As proposed, the project would increase the city’s population by 9.4 percent and result in increased traffic on Highway 101 and surrounding thoroughfares such as Petaluma Hill Road, connected to the east side of the property via Valley House Drive, according to the final environmental report.

A sound wall would be built across from the north edge of the property to limit road noise for existing homes, but such a structure would block driveways if built along Petaluma Hill Road, according to the document.

The Planning Commission opted for the Codding proposal, rather than a scaled-back alternative recommended in the environmental-impact document. The approved proposal included a better range of housing types, more sales-tax revenue for the city, greater employment opportunities, green and sustainable practices and features, and improved public safety with a new police and fire station.

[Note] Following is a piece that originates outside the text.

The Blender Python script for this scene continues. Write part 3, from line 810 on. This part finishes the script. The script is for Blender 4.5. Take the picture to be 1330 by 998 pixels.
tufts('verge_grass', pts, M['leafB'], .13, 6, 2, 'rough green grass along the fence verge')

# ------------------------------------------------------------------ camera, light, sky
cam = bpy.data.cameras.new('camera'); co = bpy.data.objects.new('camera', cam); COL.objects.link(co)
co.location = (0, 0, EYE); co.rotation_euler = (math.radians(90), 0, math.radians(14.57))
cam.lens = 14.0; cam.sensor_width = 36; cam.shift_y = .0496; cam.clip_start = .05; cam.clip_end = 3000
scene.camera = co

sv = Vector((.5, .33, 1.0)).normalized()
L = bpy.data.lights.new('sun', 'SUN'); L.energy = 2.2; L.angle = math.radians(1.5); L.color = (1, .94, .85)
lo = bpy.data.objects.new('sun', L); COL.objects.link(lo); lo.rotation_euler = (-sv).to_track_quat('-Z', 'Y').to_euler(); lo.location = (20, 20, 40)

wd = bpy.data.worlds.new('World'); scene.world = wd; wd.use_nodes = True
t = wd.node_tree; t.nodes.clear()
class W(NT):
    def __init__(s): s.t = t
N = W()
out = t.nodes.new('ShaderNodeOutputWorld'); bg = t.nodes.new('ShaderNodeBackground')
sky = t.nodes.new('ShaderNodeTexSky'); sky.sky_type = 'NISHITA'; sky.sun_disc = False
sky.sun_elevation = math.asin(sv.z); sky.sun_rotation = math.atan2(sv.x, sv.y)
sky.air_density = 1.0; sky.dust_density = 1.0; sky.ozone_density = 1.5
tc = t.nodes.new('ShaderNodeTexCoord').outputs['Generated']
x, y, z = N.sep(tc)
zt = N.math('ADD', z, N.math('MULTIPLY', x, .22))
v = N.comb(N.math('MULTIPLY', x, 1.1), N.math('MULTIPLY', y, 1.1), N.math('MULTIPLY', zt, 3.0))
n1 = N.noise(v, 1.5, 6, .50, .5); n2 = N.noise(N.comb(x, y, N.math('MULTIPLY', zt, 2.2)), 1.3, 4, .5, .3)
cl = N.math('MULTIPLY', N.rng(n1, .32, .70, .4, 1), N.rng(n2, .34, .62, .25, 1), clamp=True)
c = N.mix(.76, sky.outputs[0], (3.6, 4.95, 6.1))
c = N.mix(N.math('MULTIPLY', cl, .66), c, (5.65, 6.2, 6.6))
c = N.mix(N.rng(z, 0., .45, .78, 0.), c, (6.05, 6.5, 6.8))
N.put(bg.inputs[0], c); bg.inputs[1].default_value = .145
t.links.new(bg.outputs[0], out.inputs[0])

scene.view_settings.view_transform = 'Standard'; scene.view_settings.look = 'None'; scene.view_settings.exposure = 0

Codding’s sustainable action plan, consistent with the company’s stated goal of earning a One Planet Community certification for the project, includes targets of 98 percent diversion of waste from landfills, 82 percent reduction in emissions from transportation and 60 percent reduction in municipal water use. Plans for reaching those goals include total sourcing of climate-control, water heating, lighting and electrical loads from sustainable sources, such as the large photovoltaic array installed at the property in 2007.

Other sustainable plan elements include car sharing with low-emissions vehicles; lease language for grocers, restaurateurs and farmer’s market vendors to seek organic and fair-trade products; monitoring through 2020; and access to a planned SMART station along the tracks that run along the west edge of the property.